When you pay Google for your PPC campaign, you don’t take out your credit card every time someone clicks on your ad.

Instead, you set a daily budget on the campaign level. So for each campaign, you can dictate how much money Google can spend on those ad placements per day.

I can say, I want to spend $300/day on my shoe campaign and $200/day on my shirt campaign, and Google won’t exceed those amounts.

What if all that money is spent in only an hour or two? After all, if you have highly relevant
or very popular keywords, you do run the risk of blowing through your budget quickly.

Well, Google also offers a feature that allows you to request that your budget be spread
out throughout the entire day. This works well for brands that want to establish a presence
throughout the day.

The daily budget cap is certainly a reassuring feature, especially for those who are just
starting out with paid search.

You can set a low budget when you get started, slowly begin measuring success and lead quality, and try your hand at optimizing your campaign before you really invest a lot of money in it.

Optimizing Ad Copy

Now, just because you set a daily budget of, say, $500, doesn’t mean that the entire budget will be spent every day.
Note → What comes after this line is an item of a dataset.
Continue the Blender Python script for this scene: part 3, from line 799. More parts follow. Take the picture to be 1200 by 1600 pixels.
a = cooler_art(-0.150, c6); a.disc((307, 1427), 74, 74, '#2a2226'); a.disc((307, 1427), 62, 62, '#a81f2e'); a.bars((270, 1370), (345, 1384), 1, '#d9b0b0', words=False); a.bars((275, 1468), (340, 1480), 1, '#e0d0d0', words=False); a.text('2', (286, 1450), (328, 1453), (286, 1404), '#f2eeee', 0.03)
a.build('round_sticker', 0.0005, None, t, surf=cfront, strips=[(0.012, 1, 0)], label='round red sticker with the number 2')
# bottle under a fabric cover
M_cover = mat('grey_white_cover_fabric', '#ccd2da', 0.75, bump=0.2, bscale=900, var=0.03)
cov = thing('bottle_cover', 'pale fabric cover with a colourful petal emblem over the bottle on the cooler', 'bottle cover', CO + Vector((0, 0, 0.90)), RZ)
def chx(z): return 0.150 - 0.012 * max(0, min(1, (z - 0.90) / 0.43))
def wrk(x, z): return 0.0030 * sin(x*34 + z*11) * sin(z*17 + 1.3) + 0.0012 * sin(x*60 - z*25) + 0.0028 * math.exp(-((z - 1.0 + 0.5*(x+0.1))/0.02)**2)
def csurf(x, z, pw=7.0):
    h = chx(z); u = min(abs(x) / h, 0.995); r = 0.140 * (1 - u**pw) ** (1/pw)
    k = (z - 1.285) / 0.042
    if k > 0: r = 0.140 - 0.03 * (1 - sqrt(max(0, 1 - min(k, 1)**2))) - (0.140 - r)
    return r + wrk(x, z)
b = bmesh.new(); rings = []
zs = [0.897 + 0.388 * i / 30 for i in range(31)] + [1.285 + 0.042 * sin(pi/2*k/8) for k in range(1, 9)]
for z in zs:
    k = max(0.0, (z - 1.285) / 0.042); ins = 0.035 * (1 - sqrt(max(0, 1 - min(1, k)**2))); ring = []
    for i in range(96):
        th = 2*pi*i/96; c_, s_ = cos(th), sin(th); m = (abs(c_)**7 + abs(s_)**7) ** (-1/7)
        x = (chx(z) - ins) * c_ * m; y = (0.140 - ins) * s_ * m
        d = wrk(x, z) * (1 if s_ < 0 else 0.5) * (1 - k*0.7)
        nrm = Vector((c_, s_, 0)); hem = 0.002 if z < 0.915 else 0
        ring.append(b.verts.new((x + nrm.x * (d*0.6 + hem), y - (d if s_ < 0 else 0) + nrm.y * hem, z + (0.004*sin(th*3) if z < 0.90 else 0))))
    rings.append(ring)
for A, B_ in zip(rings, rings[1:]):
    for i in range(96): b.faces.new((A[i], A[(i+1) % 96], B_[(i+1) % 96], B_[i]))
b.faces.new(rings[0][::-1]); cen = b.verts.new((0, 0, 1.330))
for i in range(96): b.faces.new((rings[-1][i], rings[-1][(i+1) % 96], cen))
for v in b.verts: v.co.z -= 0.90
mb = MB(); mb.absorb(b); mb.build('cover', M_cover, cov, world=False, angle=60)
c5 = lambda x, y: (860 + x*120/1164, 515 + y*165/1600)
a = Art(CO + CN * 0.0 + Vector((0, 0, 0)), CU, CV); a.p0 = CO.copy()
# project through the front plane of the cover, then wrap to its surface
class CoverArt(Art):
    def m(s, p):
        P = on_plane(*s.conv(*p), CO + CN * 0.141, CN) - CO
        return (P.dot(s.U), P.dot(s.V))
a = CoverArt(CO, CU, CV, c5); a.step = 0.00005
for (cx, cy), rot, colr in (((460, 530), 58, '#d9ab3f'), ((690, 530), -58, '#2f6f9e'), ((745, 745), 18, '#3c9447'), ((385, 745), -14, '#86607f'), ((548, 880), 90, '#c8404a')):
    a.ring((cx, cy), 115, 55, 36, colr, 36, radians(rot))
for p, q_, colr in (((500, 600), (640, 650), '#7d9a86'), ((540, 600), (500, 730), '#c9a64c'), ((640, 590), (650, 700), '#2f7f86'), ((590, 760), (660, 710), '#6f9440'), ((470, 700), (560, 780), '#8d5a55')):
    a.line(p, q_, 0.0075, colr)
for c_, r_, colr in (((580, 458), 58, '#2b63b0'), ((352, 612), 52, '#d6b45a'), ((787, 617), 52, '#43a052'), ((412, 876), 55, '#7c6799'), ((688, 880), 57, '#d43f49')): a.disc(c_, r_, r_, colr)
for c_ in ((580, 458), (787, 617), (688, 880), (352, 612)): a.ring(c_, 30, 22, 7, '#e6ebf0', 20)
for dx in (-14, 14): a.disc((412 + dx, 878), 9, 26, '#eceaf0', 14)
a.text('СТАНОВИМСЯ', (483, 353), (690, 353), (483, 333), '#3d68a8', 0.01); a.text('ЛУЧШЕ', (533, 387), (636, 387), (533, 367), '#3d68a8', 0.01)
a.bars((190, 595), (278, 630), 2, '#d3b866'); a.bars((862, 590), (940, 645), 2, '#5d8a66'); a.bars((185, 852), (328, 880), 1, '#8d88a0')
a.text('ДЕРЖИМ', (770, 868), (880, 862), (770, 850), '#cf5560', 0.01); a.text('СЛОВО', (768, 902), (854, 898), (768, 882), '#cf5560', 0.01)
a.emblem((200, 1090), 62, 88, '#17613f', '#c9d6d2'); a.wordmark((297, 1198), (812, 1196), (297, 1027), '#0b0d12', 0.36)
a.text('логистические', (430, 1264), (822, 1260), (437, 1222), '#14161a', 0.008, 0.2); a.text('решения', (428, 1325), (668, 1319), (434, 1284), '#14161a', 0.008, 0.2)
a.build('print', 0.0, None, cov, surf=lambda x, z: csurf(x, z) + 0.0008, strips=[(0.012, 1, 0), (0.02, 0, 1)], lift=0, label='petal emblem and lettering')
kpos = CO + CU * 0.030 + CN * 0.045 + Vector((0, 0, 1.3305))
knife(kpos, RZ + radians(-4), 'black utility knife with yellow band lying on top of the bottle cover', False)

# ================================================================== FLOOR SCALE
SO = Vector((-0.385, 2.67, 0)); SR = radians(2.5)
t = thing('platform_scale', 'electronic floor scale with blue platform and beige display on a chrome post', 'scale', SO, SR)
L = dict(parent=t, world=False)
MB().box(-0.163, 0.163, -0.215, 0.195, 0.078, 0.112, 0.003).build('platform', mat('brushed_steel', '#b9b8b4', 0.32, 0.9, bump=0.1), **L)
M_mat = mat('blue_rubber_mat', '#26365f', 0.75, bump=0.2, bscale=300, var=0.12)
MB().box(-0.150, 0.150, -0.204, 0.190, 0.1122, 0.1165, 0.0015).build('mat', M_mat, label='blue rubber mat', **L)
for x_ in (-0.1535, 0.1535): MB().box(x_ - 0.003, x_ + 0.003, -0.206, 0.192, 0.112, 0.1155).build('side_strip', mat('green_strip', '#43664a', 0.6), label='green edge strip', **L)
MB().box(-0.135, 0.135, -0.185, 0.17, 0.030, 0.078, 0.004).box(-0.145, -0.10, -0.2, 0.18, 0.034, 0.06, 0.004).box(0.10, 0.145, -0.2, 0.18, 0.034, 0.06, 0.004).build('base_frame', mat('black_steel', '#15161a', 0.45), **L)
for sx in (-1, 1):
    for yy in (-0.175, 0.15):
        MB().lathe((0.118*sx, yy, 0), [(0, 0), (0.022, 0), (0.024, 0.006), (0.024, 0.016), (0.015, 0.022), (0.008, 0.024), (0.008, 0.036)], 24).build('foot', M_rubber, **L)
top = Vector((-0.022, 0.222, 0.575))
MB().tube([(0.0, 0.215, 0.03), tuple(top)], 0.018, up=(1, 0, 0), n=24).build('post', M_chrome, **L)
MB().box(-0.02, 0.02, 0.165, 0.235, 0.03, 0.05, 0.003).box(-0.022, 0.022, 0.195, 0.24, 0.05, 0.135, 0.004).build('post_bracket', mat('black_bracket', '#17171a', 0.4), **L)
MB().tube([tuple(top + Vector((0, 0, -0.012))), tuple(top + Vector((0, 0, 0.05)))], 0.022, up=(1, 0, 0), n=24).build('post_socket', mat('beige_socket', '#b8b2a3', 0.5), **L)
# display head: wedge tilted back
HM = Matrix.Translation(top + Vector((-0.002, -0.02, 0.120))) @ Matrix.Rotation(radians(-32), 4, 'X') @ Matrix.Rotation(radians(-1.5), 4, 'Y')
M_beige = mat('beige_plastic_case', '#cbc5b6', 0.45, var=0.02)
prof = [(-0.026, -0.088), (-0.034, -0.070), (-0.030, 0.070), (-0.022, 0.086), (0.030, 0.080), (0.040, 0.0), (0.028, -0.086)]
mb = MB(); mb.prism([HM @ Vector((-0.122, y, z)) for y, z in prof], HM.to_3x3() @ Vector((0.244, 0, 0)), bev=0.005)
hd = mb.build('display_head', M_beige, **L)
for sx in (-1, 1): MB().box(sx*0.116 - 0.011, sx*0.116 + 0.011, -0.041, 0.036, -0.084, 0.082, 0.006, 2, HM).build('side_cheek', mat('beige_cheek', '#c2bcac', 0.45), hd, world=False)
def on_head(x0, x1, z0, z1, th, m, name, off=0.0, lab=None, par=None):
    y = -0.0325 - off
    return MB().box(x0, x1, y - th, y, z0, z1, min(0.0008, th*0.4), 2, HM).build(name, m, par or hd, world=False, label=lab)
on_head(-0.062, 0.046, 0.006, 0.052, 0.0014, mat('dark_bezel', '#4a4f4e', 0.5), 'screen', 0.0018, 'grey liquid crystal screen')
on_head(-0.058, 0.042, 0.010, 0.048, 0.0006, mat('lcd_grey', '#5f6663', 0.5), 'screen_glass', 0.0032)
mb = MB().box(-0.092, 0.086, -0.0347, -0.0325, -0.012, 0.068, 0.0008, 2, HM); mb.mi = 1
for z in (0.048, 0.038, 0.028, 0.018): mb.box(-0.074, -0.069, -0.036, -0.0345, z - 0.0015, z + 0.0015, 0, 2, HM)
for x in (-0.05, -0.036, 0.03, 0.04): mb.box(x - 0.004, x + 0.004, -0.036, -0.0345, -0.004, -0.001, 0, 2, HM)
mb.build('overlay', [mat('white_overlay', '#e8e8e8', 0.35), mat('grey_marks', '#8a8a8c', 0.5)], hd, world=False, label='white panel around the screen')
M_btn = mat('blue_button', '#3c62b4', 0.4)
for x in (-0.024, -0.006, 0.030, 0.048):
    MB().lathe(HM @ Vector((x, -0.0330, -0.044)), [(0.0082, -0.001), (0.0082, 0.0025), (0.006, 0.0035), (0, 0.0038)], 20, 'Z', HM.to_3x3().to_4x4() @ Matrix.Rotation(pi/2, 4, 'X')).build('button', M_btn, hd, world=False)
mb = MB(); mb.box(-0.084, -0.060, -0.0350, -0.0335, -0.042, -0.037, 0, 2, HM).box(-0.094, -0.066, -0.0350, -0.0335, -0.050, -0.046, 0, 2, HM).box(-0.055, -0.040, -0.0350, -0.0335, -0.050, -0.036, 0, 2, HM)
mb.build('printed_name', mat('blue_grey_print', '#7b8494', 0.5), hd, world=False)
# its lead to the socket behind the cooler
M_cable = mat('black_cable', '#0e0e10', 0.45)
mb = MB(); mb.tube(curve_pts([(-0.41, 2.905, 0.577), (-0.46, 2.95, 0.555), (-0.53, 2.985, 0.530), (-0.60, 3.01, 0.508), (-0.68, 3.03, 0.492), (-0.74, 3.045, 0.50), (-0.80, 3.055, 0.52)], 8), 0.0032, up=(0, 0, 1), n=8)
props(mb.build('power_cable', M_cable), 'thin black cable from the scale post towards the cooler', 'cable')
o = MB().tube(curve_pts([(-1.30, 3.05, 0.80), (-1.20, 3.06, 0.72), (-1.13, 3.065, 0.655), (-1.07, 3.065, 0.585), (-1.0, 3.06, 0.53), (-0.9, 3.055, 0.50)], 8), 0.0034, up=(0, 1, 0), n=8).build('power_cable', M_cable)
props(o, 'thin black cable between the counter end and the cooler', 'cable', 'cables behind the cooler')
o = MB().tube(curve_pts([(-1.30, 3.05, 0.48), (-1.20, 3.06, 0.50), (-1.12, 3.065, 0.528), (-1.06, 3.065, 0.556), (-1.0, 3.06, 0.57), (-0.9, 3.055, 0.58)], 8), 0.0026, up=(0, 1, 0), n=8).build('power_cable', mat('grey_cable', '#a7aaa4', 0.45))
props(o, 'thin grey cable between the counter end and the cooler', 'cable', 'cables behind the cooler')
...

Google will try to spend your full daily budget, but the ability to do so ultimately depends on your keywords, but also on the effectiveness of your ad copy.

If you can’t get anyone to click on your ads in the first place, you’re not going to be paying anything. This is why your ad copy is critical to an effective PPC campaign.

When it comes to creating your ad, there is essentially a formula for it, since Google limits
the number of characters you can use. The numbers you need to remember are: 3×30,
2×90, and 2×15.

You have headlines (30 characters each), which are displayed in blue text as the first line of
the ad. Then you have 255 characters (35 shown) for the display URL (also called the
“vanity URL”), which is not the actual URL to which your ad directs viewers, but is simply for display purposes.

For example, if my ad is about polo shirts, I could set the display URL to be www.acme.com/polo-shirts, even if this isn’t the site to which I’m redirecting.

The URL to which you actually direct clicks to your ad is called the “destination URL.” These will often be longer and may contain tracking codes, which makes them messier – so of course, you wouldn’t want these displayed in your ads anyway.

Then you have two description lines of 90 characters each. You’ll notice in the sample ad
below that there are actually a few incentives there.

The first line informs viewers that they can get a new office renovation. Even if they’re not convinced, they can learn more about the costs and benefits for free with an expert.

This is the typical format of a paid search ad, but Google is constantly testing, so if your ad
is displayed at the top of the search results, it may look different.

Whichever ad structure you’re working with, make sure you maximize use of the limited
number of characters you’re given, and make your ad as effective as possible.